Mantell’s diary and his subsequent accounts reveal that after the business of the meeting was completed, he showed these experts some of the worn, brown teeth from his unknown herbivorous animal. ‘I was discouraged by the remark that the teeth were of no particular interest,’ he wrote. The experts did not agree with Mantell that the ‘tooth’ belonged to an ancient herbivorous lizard. Far from such an exotic and fanciful verdict, they claimed: ‘There is little doubt the teeth belonged either to some large fish, allied to “Anarhic[h]as lupus” or wolf-fish, the crowns of whose incisors are of a prismatic form, or were mammalian teeth obtained from a diluvial [recent] deposit.’
Thus the combined wisdom of these august members of the Geological Society was that the tooth on which Mantell had pinned all his hopes belonged to nothing more exotic than a recent mammal such as a rhinoceros or an oversized fish! Mantell felt their dismissive lack of interest keenly. How could anybody build a reputation on a large fish? There was only one person there who dissented from the expert verdict – William Hyde Wollaston – and he happened to be the only person present who was not a geologist.
The scepticism of the experts at the Society stemmed from the fact that they did not accept Mantell’s classification of the strata of the Weald as Secondary rock. His conclusion that he had found a giant herbivorous lizard could be wrong if his interpretation of the Tilgate beds as ancient Secondary rock was incorrect. Numerous mammalian remains had been found in the more recent Tertiary rocks which lay above the Secondary strata: mammoths, elephants, rhinoceros and hippopotamus. If the Weald rocks in Sussex were Tertiary, then the giant fossils within them, far from belonging to some improbable species of herbivorous reptile, were much more likely to be from any of these large mammals. To persuade the experts that he had indeed found an ancient reptile, he had first of all to prove beyond doubt that the Tilgate beds were Secondary rock.
The eminent members pored over the details of Mantell’s findings and tried to fathom whether the limestone and sandstone of the Tilgate Forest were part of the ‘Purbeck’ formation, or ‘Ferruginous sand’, ‘Greensand’, ‘Iron-sand’ or ‘Hastings sand’. Their task was made all the harder since the names for the Sussex strata were not yet standardised and everyone was using different terms for the various layers, adding to the bewilderment. For Mantell, with each learned utterance from the experts the years of painstaking work were falling away, the exotic lizards of mythical proportions fast fading into nothing more than a figment of his imagination. He was just a country doctor, after all.

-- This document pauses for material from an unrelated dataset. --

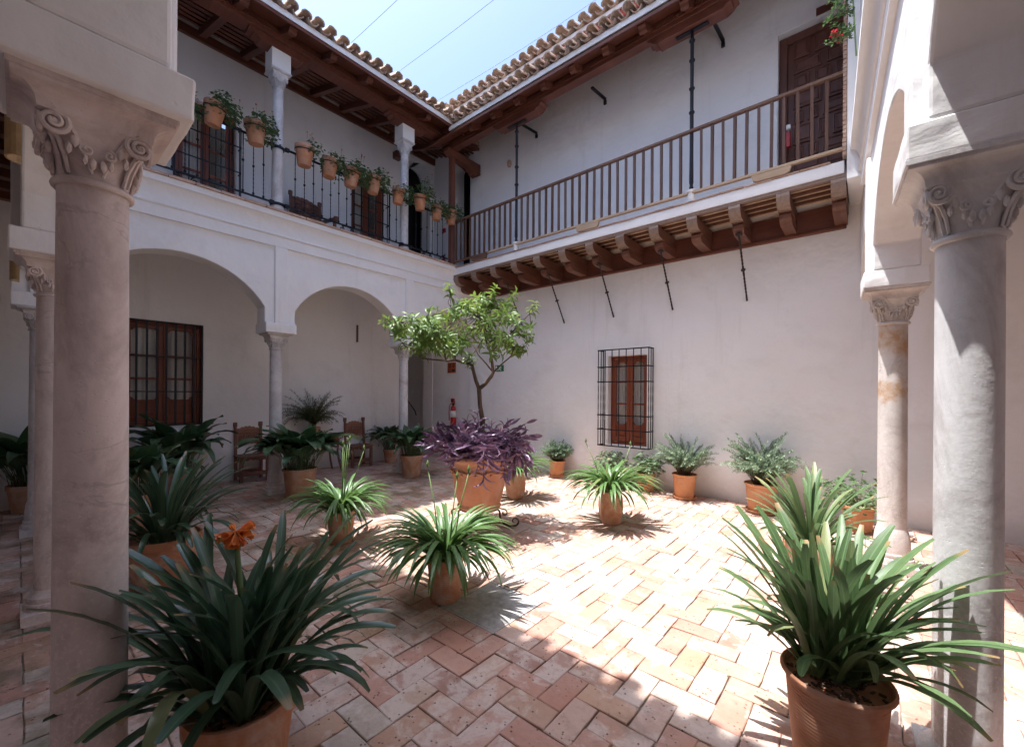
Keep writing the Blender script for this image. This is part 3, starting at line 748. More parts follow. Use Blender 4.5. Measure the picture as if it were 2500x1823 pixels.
timbers('north_eaves', 'dark timber beam and carved rafter ends over the balcony', along((-7.1, 5.70, 0), (1, 0, 0)), 7.0, 6.90, [1.03 + .592 * k for k in range(11)], .38)
def zapata(name, label, M, L=.6):
    r = thing(name, label, 'bracket'); r.matrix_world = M
    pr = [(-L, 0), (-L, -.03), (-L + .05, -.05), (-L + .06, -.075), (-L + .12, -.085), (-L + .15, -.12), (L - .15, -.12), (L - .12, -.085), (L - .06, -.075), (L - .05, -.05), (L, -.03), (L, 0)]
    bm = B(); prism(bm, pr, 'y', -.1, .1); obj('block', bm, BOARDW, r, bev=.006)
zapata('timber_bracket', 'carved timber bracket on top of the left upper column', Matrix.Translation((-7.1, 2.65, 7.03)) @ Matrix.Rotation(PI / 2, 4, 'Z'), .45)
zapata('timber_bracket', 'carved timber bracket on top of the right upper column', Matrix.Translation((-7.1, 5.03, 7.03)) @ Matrix.Rotation(PI / 2, 4, 'Z'), .45)
zapata('timber_bracket', 'carved timber bracket on the left iron post of the balcony', Matrix.Translation((-5.12, 6.2, 6.9)))
zapata('timber_bracket', 'carved timber bracket on the right iron post of the balcony', Matrix.Translation((-1.95, 6.2, 6.9)))
r = thing('corner_post', 'red timber post at the corner of gallery and balcony', 'post')
bm = B(); box(bm, -7.06, -6.95, 6.115, 6.225, 4.38, 6.80); obj('shaft', bm, BOARDW, r, bev=.008)
bm = B(); prism(bm, [(6.0, 6.92), (6.0, 6.86), (6.06, 6.78), (6.3, 6.74), (6.62, 6.74), (6.66, 6.69), (6.72, 6.68), (6.76, 6.62), (6.86, 6.60), (6.9, 6.66), (6.98, 6.68), (6.98, 6.92)], 'x', -7.08, -6.93); obj('carved_arm', bm, WOOD, r, bev=.008)
for k, y in enumerate((3.52, 4.38, 5.31)):
    bm = B(); pts = [(-6.5 + 6.2 * t, y, 7.33 - .12 * math.sin(PI * t)) for t in [i / 16 for i in range(17)]]
    tube(bm, pts, .003, 5)
    o = obj('awning_wire', bm, WIREM); tag(o, ('highest thin awning wire across the sky, nearest the left eaves', 'middle thin awning wire across the sky', 'lowest thin awning wire across the sky, nearest the roof corner')[k], 'wire', 'awning wires')

# ================================================================ BALCONY
bal = thing('wooden_balcony', 'long wooden balcony with brown balusters and carved corbels on the white wall', 'balcony')
bm = B(); box(bm, -7.0, -.22, 6.17, 6.24, 4.175, 4.318); obj('fascia', bm, PLASTER2, bal, bev=.006)
bm = B(); box(bm, -6.98, -.22, 6.20, 7.0, 4.26, 4.325); obj('floor_slab', bm, PLASTER, bal)
for k in range(23):
    if k < 22: inst('coping_brick', cope[k % 3], bal, Matrix.Translation((-6.86 + k * .303, 6.155 + rc.uniform(-.003, .003), 4.322)) @ Matrix.Diagonal((1.05, .7, .5, 1)))
bm = B(); box(bm, -7.0, -.2, 6.185, 6.25, 4.135, 4.174); obj('edge_board', bm, ENDW, bal)
cp = [(7.0, 4.13), (6.185, 4.13), (6.18, 4.09), (6.20, 4.03), (6.24, 3.985), (6.30, 3.965), (6.36, 3.97), (6.365, 3.955), (7.0, 3.955)]
lp = [(7.0, 3.952), (6.42, 3.952), (6.40, 3.93), (6.405, 3.88), (6.44, 3.845), (6.50, 3.825), (7.0, 3.825)]
def corbel_part(name, pr, w, mats):
    bm = B(); prism(bm, [(a - 6.17, b - 4.13) for a, b in pr], 'x', -w, w)
    for f in bm.faces:
        if f.calc_center_median().y < .20 and abs(f.normal.x) < .5: f.material_index = 1
    return mesh(bm, name, mats)
ca = corbel_part('corbel', cp, .072, [CORBELW, ENDW]); cb = corbel_part('lower_corbel', lp, .066, [CORBELW, ENDW])
bm = B(); blob(bm, (0, .006, -.075), (.03, .018, .024)); cap_m = mesh(bm, 'lead_cap', WHITEP, 60)
for k in range(13):
    x = -6.88 + k * .5505
    c = inst('corbel', ca, bal, Matrix.Translation((x, 6.17, 4.13)))
    inst('lower_corbel', cb, c)
bm = B(); box(bm, -6.95, -.24, 6.965, 6.998, 3.83, 4.12); obj('back_board', bm, BOARDW, bal)
bm = B(); box(bm, -6.95, -.22, 6.94, 6.999, 3.775, 3.827); obj('moulding', bm, BOARDW, bal, bev=.014)
bat = B(); box(bat, -6.95, -.24, -.03, .03, .012, .035); bme = mesh(bat, 'batten', CORBELW)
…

There was good reason to be confused when trying to place the strata of the Tilgate Forest into the geological sequence. Unlike the Stonesfield rock near Oxford where the fossils were found deeply buried, the rock at Whiteman’s Green in the Weald was inexplicably close to the surface. Was this, as Mantell claimed, a protrusion of older, Secondary rocks? Or was it a recent deposit, perhaps of Tertiary or even younger alluvial rocks, as Buckland thought. In Fossils of the South Downs Mantell made no attempt to conceal his perplexity about the exact position of the strata in which he had found his giant reptiles. Although he had correctly identified the Tilgate Beds as Secondary, he did admit that the precise ‘geological position of these beds [within the Secondary series] is involved in much obscurity and cannot at present be satisfactorily determined’.

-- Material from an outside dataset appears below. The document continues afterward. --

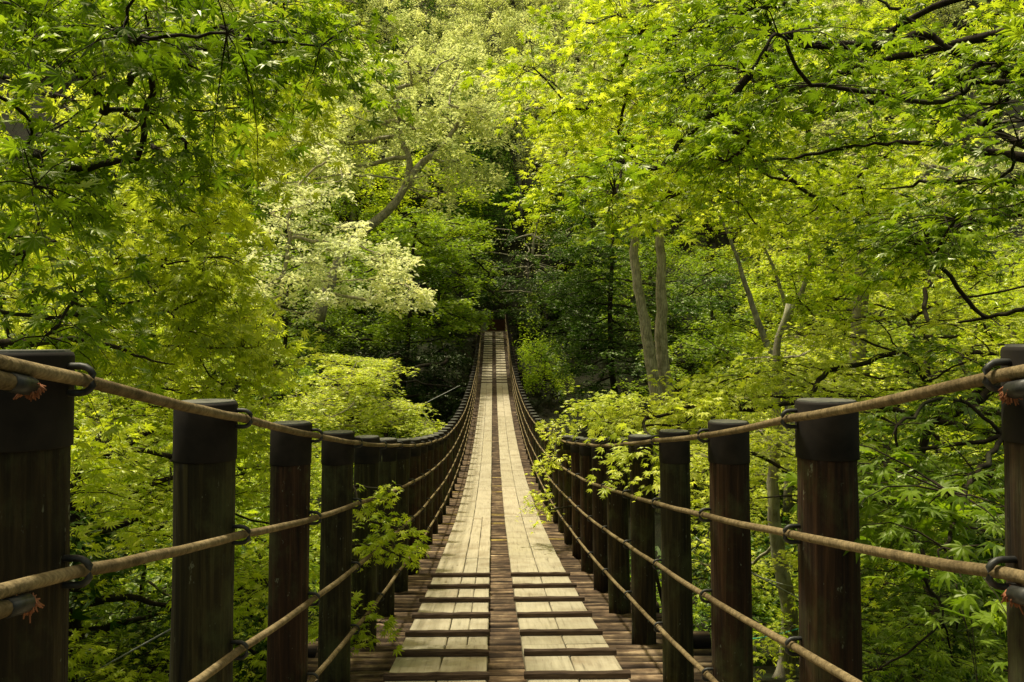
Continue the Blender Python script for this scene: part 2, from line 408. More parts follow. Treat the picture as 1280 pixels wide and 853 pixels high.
for (s, k), pts in rope_pts.items():
    pts = [np.array(p) for p in pts]
    first = pts[0]; d = pts[0]-pts[1]; pts = [first+d*1.7, first+d*.9]+pts
    fine = []
    for a, b_ in zip(pts[:-1], pts[1:]):
        for t in np.linspace(0, 1, 7)[:-1]:
            p = a+(b_-a)*t; p = p-np.array([0,0,.005*4*t*(1-t)]); fine.append(p)
    fine.append(pts[-1]); fine = np.array(fine); fine[:,2] += rng.normal(0,.0008,len(fine))
    mb = MB(); tube(mb, fine, RR*(1+rng.normal(0,.02,len(fine))), 12, jit=.02)
    o = mb.build('railing_rope', M['rope'], bridge, True, origin=(first), uv=True)
    # whipped rope ends with a dark shackle on the first posts
    if k < 2:
        tpos = (first+d*.30) if s < 0 else (first+d*.16); dd = d/np.linalg.norm(d)
        mb = MB(); e = tpos + np.array([-s*.004, 0, -.030])
        tube(mb, [e-dd*.10, e-dd*.03, e+dd*.05, e+dd*.4], [.012,.0135,.0135,.0135], 10)
        mb.build('rope_tail', M['rope'], o, True, origin=e, uv=True)
        mb = MB(); tube(mb, [e-dd*.115, e-dd*.06], [.0150,.0150], 10); mb.build('rope_sleeve', M['steel'], o, True, origin=e)
        mb = MB(); tip = e-dd*.118
        for q in range(90):
            v = rng.normal(0,1,3); v[2] = v[2]*.6-.25; v /= np.linalg.norm(v); q1 = tip+v*random.uniform(.004,.013); q2 = q1+v*random.uniform(.003,.008)+rng.normal(0,.004,3)+np.array([0,0,-.007])
            tube(mb, [tip, q1, q2], [.0030,.0026,.001], 4)
        mb.build('frayed_end', M['whip'], o, True, origin=e)
        mb = MB(); c0 = tpos+dd*.10+np.array([-s*.004,0,-.01]); th = np.linspace(0, 2*math.pi, 19)
        for tilt in (0.0,):
            u1 = np.array([-s*.75,-.25,.2]); u1 /= np.linalg.norm(u1); u2 = np.array([0,.15,1.]); 
            tube(mb, [c0+.040*(math.cos(a)*u1+math.sin(a)*u2) for a in th], .0105, 8, caps=False)
        mb.build('shackle', M['steel'], o, True, origin=c0)
# main cables under the deck ends
for s in (-1, 1):
    ys = np.linspace(.3, 57.4, 120); mb = MB(); tube(mb, [(s*1.02, y, deck(y)-PT-.22) for y in ys], .03, 8)
    mb.build('bearing_cable', M['steel'], bridge, True, origin=(s*1.02, 0, deck(0)))

# ------------------------------------------------------------------ terrain
def vnoise(x, y, seed=0):
    return (np.sin(x*.31+seed)+np.sin(y*.27+seed*2.1)+np.sin((x+y)*.17+seed*.7)+.5*np.sin(x*.83-y*.61+seed)+.3*np.sin(x*1.7+y*1.3))/3.8
gy = np.array([-60,-8,-1.5,1.0,5,11,18,24,31,40,47,52,56,59,64,75,95,130,200,420.])
gz = np.array([8,.5,-1.25,-1.55,-2.9,-4.5,-7.6,-9.6,-9.8,-7.6,-4.6,-2.2,-.25,.35,3.2,11,27,55,100,160.])
def ground(x, y):
    x = np.asarray(x, float); y = np.asarray(y, float)
    z = np.interp(y+.10*np.abs(x)*np.where(y > 35, .8, -.25), gy, gz)
    side = np.clip((np.abs(x)-7)/30, 0, 1)
    z = z + side*np.where(y > 5, 6.0, 2.0)
    amp = .25+.9*np.clip(np.abs(x)/10-.2, 0, 1)
    z = z + vnoise(x*1.6, y*1.6, 3)*amp
    z = np.where((np.abs(x) < 2.2) & (y > -1) & (y < 58), np.minimum(z, np.interp(y, DY, DZ)-.55), z)
    return z+E
xs = np.concatenate([np.linspace(-400,-80,10)[:-1], np.linspace(-80,80,161), np.linspace(80,400,10)[1:]])
ys = np.concatenate([np.linspace(-60,120,181), np.linspace(120,420,20)[1:]])
X, Y = np.meshgrid(xs, ys); Zg = ground(X, Y); Zg = Zg+rng.normal(0,.05,Zg.shape)
nx, ny = len(xs), len(ys); I = (np.arange(ny-1)[:,None]*nx+np.arange(nx-1)[None,:]).ravel()
o = mesh_from('ground', np.stack([X,Y,Zg],-1).reshape(-1,3), np.stack([I,I+1,I+nx+1,I+nx],1), M['soil'], smooth=True); tag(o, kind='structure')

# ------------------------------------------------------------------ leaves
def leaf_template(lod):
    if lod == 0:
        ang = [0, 32, -32, 68, -68, 112, -112]; ln = [1, .93, .93, .74, .74, .42, .42]
        order = sorted(range(7), key=lambda i: ang[i]); A = [math.radians(ang[i]) for i in order]; L = [ln[i] for i in order]
        V = [(0,0,0)]; 
        notch = [A[0]-math.radians(26)]+[(A[i]+A[i+1])/2 for i in range(6)]+[A[-1]+math.radians(26)]
        nr = [.16,.25,.34,.36,.36,.34,.25,.16]
        for a, r in zip(notch, nr): V.append((math.sin(a)*r, math.cos(a)*r, -.03))
        T = []
        for i, (a, l) in enumerate(zip(A, L)):
            mid = len(V); w = math.radians(10.5)*(1.0 if l > .6 else 1.5)
            V += [(math.sin(a-w)*l*.60, math.cos(a-w)*l*.60, -.05*l), (math.sin(a)*l, math.cos(a)*l, -.20*l), (math.sin(a+w)*l*.60, math.cos(a+w)*l*.60, -.05*l), (math.sin(a)*l*.55, math.cos(a)*l*.55, .02)]
            n0, n1 = 1+i, 2+i; a0, tp, b0, rb = mid, mid+1, mid+2, mid+3
            T += [(0,n0,rb),(n0,a0,rb),(a0,tp,rb),(tp,b0,rb),(b0,n1,rb),(n1,0,rb)]
        return np.array(V), None, np.array(T)
    if lod == 1:
        ang = [-112,-68,-33,0,33,68,112]; ln = [.42,.75,.93,1,.93,.75,.42]
        ang = ang[1:-1]; ln = ln[1:-1]
        A = [math.radians(a) for a in ang]; V = [(0,-.05,0)]
        notch = [A[0]-.45]+[(A[i]+A[i+1])/2 for i in range(len(A)-1)]+[A[-1]+.45]
        for a in notch: V.append((math.sin(a)*.36, math.cos(a)*.36, 0))
        Q = []
        for i, (a, l) in enumerate(zip(A, ln)):
            V.append((math.sin(a)*l, math.cos(a)*l, -.18*l)); Q.append((0, 1+i, len(V)-1, 2+i))
        return np.array(V), np.array(Q), None
    if lod == 2:      # three-pointed tuft
        V = [(0,0,0),(-.5,.28,-.05),(-.14,.42,.02),(0,1,-.15),(.14,.42,.02),(.5,.28,-.05),(-.62,.72,-.1),(.62,.72,-.1)]
        Q = [(0,2,3,4),(0,1,6,2),(0,4,7,5)]
        return np.array(V, float), np.array(Q), None
    if lod == 3:      # pointed oval leaf
        V = [(0,0,0),(-.26,.38,.04),(-.17,.75,.0),(0,1,-.12),(.17,.75,.0),(.26,.38,.04),(0,.5,-.04)]
        Q = [(0,6,2,1),(0,5,4,6),(6,4,3,2)]
        return np.array(V, float), np.array(Q), None
    V = [(0,0,0),(-.33,.45,.05),(0,1,-.1),(.33,.45,.05)]
    return np.array(V, float), np.array([(0,3,2,1)]), None
TEMPL = {k: leaf_template(k) for k in range(5)}
def leaves(name, pos, nrm, head, size, lod, mat, parent, rnd):
    V, Q, T = TEMPL[lod]; n = len(pos)
    nrm = nrm/np.linalg.norm(nrm, axis=1)[:,None]
    yv = head-nrm*np.sum(head*nrm, 1)[:,None]; yv /= np.linalg.norm(yv, axis=1)[:,None]+1e-9
    xv = np.cross(yv, nrm)
    curl = rng.uniform(.3, 2.2, n)[:,None]
    W = pos[:,None,:]+size[:,None,None]*(V[None,:,0,None]*xv[:,None,:]+V[None,:,1,None]*yv[:,None,:]+(V[None,:,2]*curl)[:,:,None]*nrm[:,None,:])
    off = (np.arange(n)*len(V))[:,None,None]; fs = []
    if Q is not None: fs.append((Q[None]+off).reshape(-1,4))
    if T is not None: fs.append((T[None]+off).reshape(-1,3))
    return mesh_from(name, W.reshape(-1,3), fs, mat, parent, attr=np.repeat(rnd, len(V)))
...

Faced with the disbelief of the Geological Society, shortly after this meeting Mantell made yet another survey of the Sussex rocks, this time with his friend Charles Lyell. Riding west from the Tilgate Forest, Lyell and Mantell searched for quarries that contained strata and fossils that matched those found at Whiteman’s Green. They were hoping to find a site where the different layers of rock were clearly exposed in the geological sequence, so they could prove beyond doubt the exact position of the Tilgate Beds within the Secondary series of rocks. If they could convince the experts that the Tilgate rock was Secondary, then surely no one would doubt that Mantell had indeed found an ancient giant lizard?

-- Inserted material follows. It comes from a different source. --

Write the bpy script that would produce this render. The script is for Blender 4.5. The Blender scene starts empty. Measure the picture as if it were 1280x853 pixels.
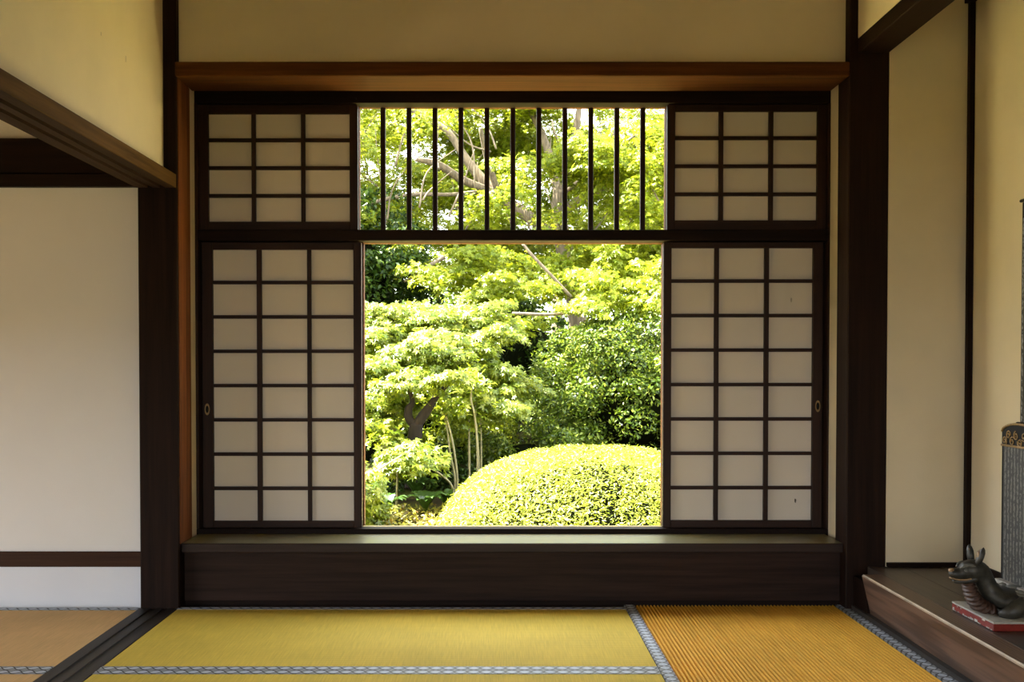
import bpy, bmesh, math, random
import numpy as np
from mathutils import Vector, Matrix

scene = bpy.context.scene
COL = scene.collection
PI = math.pi
R = math.radians

# ------------------------------------------------------------------ camera
cam_data = bpy.data.cameras.new('camera')
cam_data.sensor_width = 36.0
cam_data.lens = 36.0 * 1319 / 1280
cam_data.shift_x = 24 / 1280
cam_data.shift_y = 59.1 / 1280
cam_data.clip_start = 0.05
cam_data.clip_end = 300
cam = bpy.data.objects.new('camera', cam_data)
cam.location = (0, 0, 1.01)
cam.rotation_euler = (R(88.8), 0, 0)
COL.objects.link(cam)
scene.camera = cam

# ------------------------------------------------------------------ sky, sun, daylight, exposure
world = bpy.data.worlds.new('sky')
scene.world = world
world.use_nodes = True
bgn = world.node_tree.nodes['Background']
bgn.inputs[0].default_value = (0.93, 0.97, 1.0, 1)
bgn.inputs[1].default_value = 8.0

sun_d = bpy.data.lights.new('sun', 'SUN')
sun_d.energy = 80.0
sun_d.angle = R(1.0)
sun_d.color = (1.0, 0.95, 0.82)
sun = bpy.data.objects.new('sun', sun_d)
COL.objects.link(sun)
sun.rotation_euler = Vector((0.50, -0.10, -0.80)).to_track_quat('-Z', 'Y').to_euler()

# daylight comes in through the garden window, a low opening behind the viewer and the open side of the
# next room; portals only tell the renderer where these three openings are
def portal(name, loc, direction, sx, sy):
    d = bpy.data.lights.new(name, 'AREA')
    d.shape = 'RECTANGLE'
    d.size, d.size_y = sx, sy
    d.cycles.is_portal = True
    o = bpy.data.objects.new(name, d)
    o.location = loc
    o.rotation_euler = Vector(direction).to_track_quat('-Z', 'Z').to_euler()
    COL.objects.link(o)
    return o

portal('portal_window', (0.09, 4.90, 1.23), (0, -1, 0), 1.6, 2.1)
portal('portal_rear_opening', (0.0, -3.05, 0.75), (0, 1, 0), 2.8, 1.65)
portal('portal_side_opening', (-4.25, 2.05, 0.52), (1, 0, 0), 3.1, 1.2)

scene.view_settings.view_transform = 'Standard'
scene.view_settings.look = 'None'
scene.view_settings.gamma = 1.0
scene.view_settings.use_curve_mapping = False
scene.view_settings.exposure = 0.0

# ------------------------------------------------------------------ materials
def new_mat(name):
    m = bpy.data.materials.new(name)
    m.use_nodes = True
    nt = m.node_tree
    return m, nt, nt.nodes['Principled BSDF']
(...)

To Mantell’s delight, they uncovered similar organic remains – bones, teeth and ‘numerous vegetables allied to the Cycas’ – in the sandstone cliffs of Hastings, Rye and Winchelsea. Even better, in a quarry near Rye they found the strata laid bare. Sandstone and limestone matching the Tilgate beds were embedded in the Secondary rock known as Iron-sand.
After this expedition, on 1 June 1822 Mantell wrote triumphantly to Dr William Fitton, the Secretary of the Geological Society: ‘I think we may fairly conclude that the sandstone of Rye, Winchelsea, Hastings, Tilgate Forest and Horsham are but different portions of the same series of deposits belonging to the “Iron-sand” formation.’ Mantell was now completely satisfied that the limestone and sandstone in which he had found the giant bones in the Weald could be placed in the Secondary series, well below the chalk formations. Consequently, in his letter to the Geological Society he went even further. In defiance of the experts such as Buckland, he restated his own interpretation of the animal remains that he had found. The large herbivorous teeth were now clearly identified as ‘Teeth of an unknown Herbivorous Reptile, differing from any hitherto discovered either in a recent or fossil state’. In addition, he confirmed that he had the teeth and bones of a lizard resembling those found at Stonesfield, and ‘Teeth and bones of crocodiles and other Saurian [lizard] animals of an enormous magnitude’. From the evidence of this letter the amateur Gideon Mantell was in no doubt that his beguiling view of a buried ancient world inhabited by several different species of giant reptiles – herbivores and carnivores – was an accurate one.